Die Formulierung «der Leidensdruck war zu wenig gross» führt zur Frage: Wo muss man denn drücken? Gäbe es vielleicht eine Hoffnung auf Veränderung, wenn man an der richtigen Stelle drücken würde?

Die passive Anwesenheit des Schülers hat auch positive Seiten. Er ist anwesend und kommt pünktlich zum Unterricht. Er ist passiv, geht aber nicht in den Widerstand, wenn etwas von ihm erwartet wird. Er führt den Auftrag aus, wenn er dazu aufgefordert wird, aber er muss jedes Mal aufgefordert werden. Steckt dahinter eine Art Kontaktsuche?

Die Inaktivität des Schülers wirkt kraftlos. Andererseits ist Kraft vorhanden. Das zeigt sich in der Sturheit, denn er trägt dauernd Kopfhörer und eine Kopfbedeckung, obwohl beides nicht gestattet ist. Vermutlich stört er damit auch die Klasse. Davon ist im Text keine Rede, aber man könnte das aus Erfahrung annehmen.

Zum Schluss Hinweise zur Wortwahl: Die Worte «nie» und «immer» werden im Text häufig gebraucht. Auffallend ist auch die Formulierung, dass die Rückmeldung des Schnupper-Lehrbetriebs «vernichtend» war.

Was ist das Problem?

Augenscheinlich ist die Inaktivität des Schülers.

Folgende Fragen ergeben sich aus der Auseinandersetzung mit dem Fall:

– Was ist eigentlich der Zweck seines Verhaltens?

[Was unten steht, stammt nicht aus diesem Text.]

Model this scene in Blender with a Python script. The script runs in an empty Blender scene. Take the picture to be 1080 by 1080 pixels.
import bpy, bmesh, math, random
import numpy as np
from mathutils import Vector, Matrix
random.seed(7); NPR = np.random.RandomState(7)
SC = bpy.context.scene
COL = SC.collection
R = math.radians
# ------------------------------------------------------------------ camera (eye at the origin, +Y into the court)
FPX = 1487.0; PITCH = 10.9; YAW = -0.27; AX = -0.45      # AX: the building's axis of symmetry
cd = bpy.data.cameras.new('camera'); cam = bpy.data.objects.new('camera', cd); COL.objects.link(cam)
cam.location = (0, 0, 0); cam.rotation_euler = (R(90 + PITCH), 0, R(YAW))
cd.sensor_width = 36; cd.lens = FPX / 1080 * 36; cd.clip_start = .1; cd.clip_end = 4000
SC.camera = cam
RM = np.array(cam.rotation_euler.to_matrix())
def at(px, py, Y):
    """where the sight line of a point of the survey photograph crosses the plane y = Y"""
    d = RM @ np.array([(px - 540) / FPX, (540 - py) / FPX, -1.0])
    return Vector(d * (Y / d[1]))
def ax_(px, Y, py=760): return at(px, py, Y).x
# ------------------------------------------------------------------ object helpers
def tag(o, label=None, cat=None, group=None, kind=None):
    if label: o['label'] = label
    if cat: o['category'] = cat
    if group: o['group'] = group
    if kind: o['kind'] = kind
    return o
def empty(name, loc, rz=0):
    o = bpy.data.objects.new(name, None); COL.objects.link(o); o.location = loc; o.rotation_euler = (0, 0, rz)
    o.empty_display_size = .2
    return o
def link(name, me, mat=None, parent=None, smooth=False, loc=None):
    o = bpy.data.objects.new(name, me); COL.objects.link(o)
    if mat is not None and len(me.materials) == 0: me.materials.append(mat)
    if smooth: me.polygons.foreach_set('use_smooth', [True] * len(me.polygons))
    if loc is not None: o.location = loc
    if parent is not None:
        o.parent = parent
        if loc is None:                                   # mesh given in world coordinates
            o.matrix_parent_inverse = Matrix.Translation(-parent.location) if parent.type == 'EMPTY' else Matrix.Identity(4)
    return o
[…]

– Interessieren sich die Lehrpersonen für diesen Zweck?

– Wie kann der Teufelskreis «Negative Rückmeldungen erzeugen Passivität und Desinteresse, also das Festhalten am gewohnten Status» durchbrochen werden?

– Bei all dem gezeigten Desinteresse des Schülers stellt sich die Frage, was interessiert ihn eigentlich? Gibt es ein Thema, für das er sich begeistern kann?

– Das Verhalten des Schülers erscheint wie die Spitze eines Eisbergs, der grösste Teil des Problems ist möglicherweise verborgen. Wie kann die Lehrperson mehr über die Hintergründe des Verhaltens erfahren?

– Kann man den Schüler dazu bringen, für sein Leben Verantwortung zu übernehmen? Kann man initiieren, dass der Lernende seine Rolle überdenkt?